Thursday, September 21, 2006

UK suspects in new claims of torture at Guantanamo

The level of torture being carried out at Guantanamo Bay has been revealed for the first time in a series of exclusive interviews with Brits detained at the Cuban base.

Some of the most serious allegations of torture concern the treatment of Shaker Aamer, a Saudi national who until his arrest four years ago had been living in London with his wife and four children.

In June this year, Mr Aamer claims he was badly beaten and tortured because he failed to provide a retina scan and fingerprints to the camp authorities. He says he was strapped to a chair, fully restrained at the head, arms and legs.

The habeas corpus motion filed in the court of the District of Columbia states: "The MPs [military police] inflicted so much pain, Mr Aamer said he thought he was going to die. The MPs pressed on pressure points all over his body: his temples, just under his jawline, in the hollow beneath his ears. They choked him. They bent his nose so hard he thought it would break.

"They pinched his thighs and feet constantly. They gouged his eyes. They held his eyes open and shined a Maglite [torch] in them for minutes on end, generating intense heat. They bent his fingers until he screamed. When he screamed, they cut off his airway, then put a mask on him so he could not cry out."

This is an example of the "alternative interrogation techniques" that George Bush is attempting to legalise, and a further example that his rush to obtain this new legislation is more about legalizing past offences than it is about giving US authorities clear guidelines as to what is admissible and what is not.

Surely, there is no need for Article 3 to be clarified in order for anyone to realise that if you find yourself doing any of the above that you have stepped way beyond what is decent and right.

I find it incomprehensible that the US are even having a national debate on this subject.
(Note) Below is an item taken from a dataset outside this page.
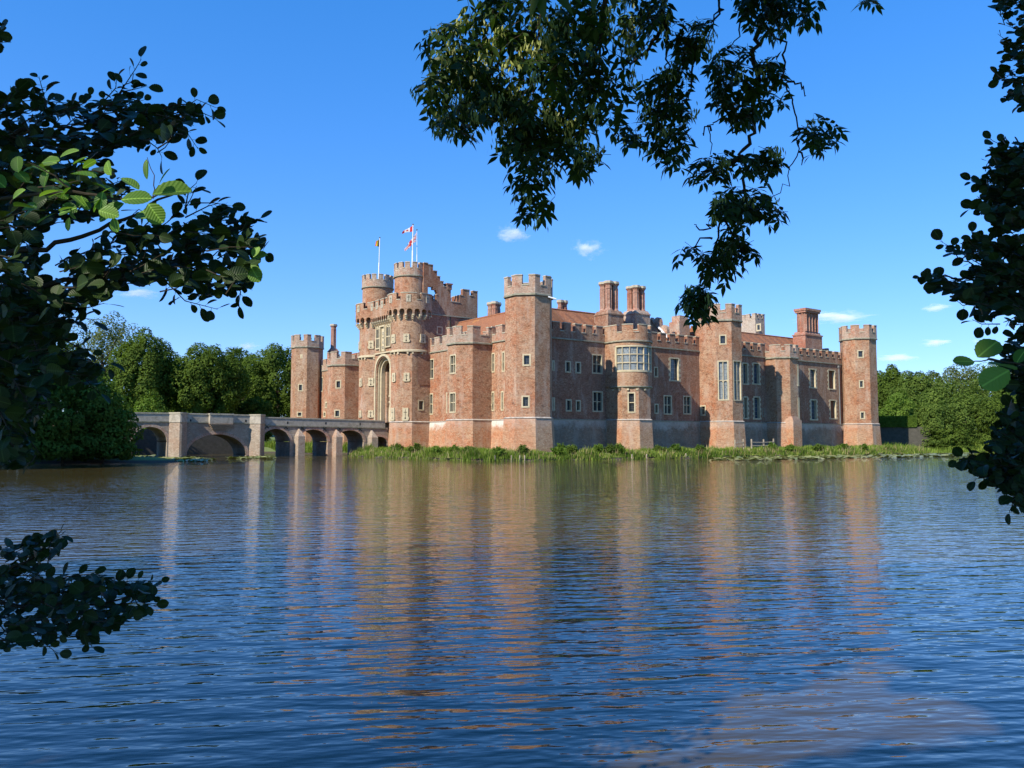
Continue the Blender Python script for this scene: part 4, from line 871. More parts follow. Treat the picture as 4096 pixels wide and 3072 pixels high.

The world's greatest democracy is now openly debating to what extent they should be allowed to torture other human beings.

Since 9-11, I sometimes feel as if I am living in a parallel universe. When are ordinary decent Americans going to stand up and say, "Not in my name"?

Just as many Germans woke up after World War Two claiming they simply didn't know what came over them, many right wing Americans are going to have to one day explain their support for a regime that attempted to justify torture.

Their future justifications will deserve to be treated with contempt. It is very easy to identify a wrong after it has been universally recognised. The question should be why did so many Republicans not realise a fundamental wrong was taking place at the time?